I cried watching "The Iron Claw"

I cried watching The Iron Claw.
I cry for almost every film I watch but I didn't think I would this time. Right up to the end I felt moved, and I pitied the characters (and the real family) for the heartbreaking story, but I was also distracted by the funny-looking hair and muscles, and the accents.

Then it hit me. Twice.

Firstly with the scene of the last dead brother paddling his canoe in the quietness of the sunset. I felt the calmness — no, it was something more: absence. I was completely mesmerized, caught in the moment, and oblivious of the world around me, of the fact that I was watching scenes through a screen; I was in the canoe, and I was on the pier, I was one of the brothers.
And when he asked to see the little one! (whom I had forgot about)......

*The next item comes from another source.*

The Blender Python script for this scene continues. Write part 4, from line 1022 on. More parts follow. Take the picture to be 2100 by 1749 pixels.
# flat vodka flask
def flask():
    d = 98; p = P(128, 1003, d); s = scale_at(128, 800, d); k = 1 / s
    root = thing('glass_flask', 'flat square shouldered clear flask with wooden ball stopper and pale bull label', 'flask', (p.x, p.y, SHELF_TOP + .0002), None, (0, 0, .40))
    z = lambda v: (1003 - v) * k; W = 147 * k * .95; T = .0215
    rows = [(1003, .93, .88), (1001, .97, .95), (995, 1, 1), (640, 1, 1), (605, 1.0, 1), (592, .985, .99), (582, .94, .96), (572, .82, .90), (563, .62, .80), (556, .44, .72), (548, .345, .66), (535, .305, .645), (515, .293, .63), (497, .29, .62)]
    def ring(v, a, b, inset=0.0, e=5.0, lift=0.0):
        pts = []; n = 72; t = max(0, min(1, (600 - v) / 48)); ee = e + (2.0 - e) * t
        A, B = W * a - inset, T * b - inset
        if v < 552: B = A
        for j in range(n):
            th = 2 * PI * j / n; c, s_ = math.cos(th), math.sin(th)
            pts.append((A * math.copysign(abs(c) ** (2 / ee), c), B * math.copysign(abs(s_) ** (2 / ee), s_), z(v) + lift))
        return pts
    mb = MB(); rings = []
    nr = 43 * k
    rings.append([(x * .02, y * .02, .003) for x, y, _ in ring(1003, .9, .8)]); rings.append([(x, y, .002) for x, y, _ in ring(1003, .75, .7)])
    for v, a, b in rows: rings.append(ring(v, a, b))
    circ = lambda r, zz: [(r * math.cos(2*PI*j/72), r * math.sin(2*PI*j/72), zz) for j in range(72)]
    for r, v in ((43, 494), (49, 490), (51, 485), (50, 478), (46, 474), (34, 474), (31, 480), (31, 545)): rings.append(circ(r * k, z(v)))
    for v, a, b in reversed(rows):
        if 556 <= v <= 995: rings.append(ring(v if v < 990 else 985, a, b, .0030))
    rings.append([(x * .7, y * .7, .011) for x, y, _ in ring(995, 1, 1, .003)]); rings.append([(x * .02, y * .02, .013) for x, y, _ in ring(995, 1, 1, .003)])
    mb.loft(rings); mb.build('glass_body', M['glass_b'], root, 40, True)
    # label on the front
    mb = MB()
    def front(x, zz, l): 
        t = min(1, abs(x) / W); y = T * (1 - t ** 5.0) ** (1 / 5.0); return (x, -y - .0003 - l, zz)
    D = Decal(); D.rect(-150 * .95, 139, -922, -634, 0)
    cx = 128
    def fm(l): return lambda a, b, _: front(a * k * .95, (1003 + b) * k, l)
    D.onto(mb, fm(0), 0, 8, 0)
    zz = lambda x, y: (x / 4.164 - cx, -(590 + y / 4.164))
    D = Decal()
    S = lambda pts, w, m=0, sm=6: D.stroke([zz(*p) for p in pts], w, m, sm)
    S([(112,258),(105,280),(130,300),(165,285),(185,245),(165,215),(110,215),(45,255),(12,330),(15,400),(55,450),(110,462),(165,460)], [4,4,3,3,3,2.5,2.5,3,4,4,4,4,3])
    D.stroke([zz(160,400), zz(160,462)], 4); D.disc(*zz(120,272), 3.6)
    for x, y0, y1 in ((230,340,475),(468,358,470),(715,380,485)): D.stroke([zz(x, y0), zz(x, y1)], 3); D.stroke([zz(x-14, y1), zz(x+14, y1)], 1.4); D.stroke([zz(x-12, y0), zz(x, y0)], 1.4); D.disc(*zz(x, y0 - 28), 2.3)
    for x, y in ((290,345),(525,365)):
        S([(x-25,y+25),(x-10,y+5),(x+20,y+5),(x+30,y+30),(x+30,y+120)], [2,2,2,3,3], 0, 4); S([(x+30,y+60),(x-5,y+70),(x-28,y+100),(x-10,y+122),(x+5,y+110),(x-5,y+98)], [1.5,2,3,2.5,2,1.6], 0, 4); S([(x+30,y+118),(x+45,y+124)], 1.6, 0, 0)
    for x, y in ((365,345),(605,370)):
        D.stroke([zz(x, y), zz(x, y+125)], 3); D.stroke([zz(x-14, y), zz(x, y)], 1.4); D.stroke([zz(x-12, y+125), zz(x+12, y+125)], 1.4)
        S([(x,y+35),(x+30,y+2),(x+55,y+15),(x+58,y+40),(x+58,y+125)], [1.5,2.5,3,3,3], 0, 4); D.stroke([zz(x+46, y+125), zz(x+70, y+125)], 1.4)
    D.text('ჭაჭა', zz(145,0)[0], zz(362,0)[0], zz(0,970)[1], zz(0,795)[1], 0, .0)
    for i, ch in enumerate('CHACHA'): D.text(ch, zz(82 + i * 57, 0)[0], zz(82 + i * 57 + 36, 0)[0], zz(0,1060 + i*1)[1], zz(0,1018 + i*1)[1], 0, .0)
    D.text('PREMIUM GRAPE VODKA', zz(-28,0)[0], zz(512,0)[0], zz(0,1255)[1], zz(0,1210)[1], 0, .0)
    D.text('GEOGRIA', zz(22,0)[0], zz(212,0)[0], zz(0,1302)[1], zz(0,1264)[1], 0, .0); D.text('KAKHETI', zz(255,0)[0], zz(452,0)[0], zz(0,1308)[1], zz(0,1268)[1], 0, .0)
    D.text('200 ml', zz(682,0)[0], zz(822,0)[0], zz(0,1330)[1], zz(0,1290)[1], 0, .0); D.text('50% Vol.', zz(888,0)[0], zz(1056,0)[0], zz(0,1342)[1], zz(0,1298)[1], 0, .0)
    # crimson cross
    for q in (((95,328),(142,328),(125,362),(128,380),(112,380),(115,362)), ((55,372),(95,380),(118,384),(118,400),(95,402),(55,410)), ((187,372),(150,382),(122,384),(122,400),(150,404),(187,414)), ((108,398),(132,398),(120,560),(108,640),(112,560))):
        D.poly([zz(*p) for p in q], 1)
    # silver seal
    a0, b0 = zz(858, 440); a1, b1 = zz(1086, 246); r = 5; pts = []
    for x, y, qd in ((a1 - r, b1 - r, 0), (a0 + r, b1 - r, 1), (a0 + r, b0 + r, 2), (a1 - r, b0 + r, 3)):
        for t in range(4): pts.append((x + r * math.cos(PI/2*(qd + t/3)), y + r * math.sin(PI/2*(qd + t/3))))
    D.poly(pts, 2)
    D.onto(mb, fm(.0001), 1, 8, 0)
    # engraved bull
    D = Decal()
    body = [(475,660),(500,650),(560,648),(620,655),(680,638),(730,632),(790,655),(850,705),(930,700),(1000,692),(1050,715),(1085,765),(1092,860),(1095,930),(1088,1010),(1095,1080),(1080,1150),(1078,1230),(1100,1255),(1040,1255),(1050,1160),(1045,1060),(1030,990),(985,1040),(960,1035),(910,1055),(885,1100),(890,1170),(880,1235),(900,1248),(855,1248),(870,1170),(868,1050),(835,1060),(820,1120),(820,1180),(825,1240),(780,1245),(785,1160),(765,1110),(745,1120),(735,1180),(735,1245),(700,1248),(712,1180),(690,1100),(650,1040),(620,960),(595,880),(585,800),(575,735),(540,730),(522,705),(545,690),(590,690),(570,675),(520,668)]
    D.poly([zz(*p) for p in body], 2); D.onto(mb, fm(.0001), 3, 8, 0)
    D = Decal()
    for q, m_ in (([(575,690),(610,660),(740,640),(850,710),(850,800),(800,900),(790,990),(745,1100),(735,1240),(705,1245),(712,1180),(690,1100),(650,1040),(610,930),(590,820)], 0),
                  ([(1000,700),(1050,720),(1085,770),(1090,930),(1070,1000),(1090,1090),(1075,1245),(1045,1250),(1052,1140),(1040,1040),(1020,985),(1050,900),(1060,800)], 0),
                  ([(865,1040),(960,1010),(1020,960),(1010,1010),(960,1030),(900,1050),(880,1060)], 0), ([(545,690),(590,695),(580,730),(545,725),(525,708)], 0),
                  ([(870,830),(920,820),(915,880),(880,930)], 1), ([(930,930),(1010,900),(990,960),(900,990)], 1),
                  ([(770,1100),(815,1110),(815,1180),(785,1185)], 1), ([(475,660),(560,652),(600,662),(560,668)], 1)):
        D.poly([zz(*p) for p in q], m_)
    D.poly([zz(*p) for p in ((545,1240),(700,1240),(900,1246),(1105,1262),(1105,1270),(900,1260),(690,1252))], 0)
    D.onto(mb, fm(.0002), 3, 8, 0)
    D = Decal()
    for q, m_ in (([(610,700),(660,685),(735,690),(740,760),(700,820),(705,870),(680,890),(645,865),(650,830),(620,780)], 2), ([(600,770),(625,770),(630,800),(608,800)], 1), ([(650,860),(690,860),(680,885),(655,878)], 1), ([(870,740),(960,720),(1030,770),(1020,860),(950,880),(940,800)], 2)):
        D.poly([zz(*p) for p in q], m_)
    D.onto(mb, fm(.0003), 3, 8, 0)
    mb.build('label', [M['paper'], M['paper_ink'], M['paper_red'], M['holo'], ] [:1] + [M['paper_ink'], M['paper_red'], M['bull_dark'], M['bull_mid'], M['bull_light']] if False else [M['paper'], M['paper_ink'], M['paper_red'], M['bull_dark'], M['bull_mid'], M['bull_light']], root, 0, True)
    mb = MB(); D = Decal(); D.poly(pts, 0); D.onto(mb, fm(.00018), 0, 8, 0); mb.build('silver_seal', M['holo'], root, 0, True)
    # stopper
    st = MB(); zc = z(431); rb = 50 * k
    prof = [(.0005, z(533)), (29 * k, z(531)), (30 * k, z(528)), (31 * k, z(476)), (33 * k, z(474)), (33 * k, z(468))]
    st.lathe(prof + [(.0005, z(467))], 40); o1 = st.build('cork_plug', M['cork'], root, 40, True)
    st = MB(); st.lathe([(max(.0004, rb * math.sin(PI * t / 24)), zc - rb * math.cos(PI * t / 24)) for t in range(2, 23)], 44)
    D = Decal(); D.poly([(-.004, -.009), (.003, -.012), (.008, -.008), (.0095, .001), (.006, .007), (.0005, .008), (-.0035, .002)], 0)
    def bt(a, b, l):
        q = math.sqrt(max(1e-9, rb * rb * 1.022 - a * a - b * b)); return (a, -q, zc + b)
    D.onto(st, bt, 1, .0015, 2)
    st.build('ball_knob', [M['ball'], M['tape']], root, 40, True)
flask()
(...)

Then, it hit me again, harder, when Zac Efron looks at his kids playing and starts crying, saying "I used to be a brother and... well, now I'm not a brother anymore."
That's when my heart exploded and the sobbing started. I had never thought about it that way before. I was expecting a "I used to have brothers" but not that. I guess that's true, though. If you lose your sibling(s) a part of yourself dies with them.

I don't want to loose my sister. I don't want to stop being a brother.

Also, Zac Efron is a great actor. And so are them all.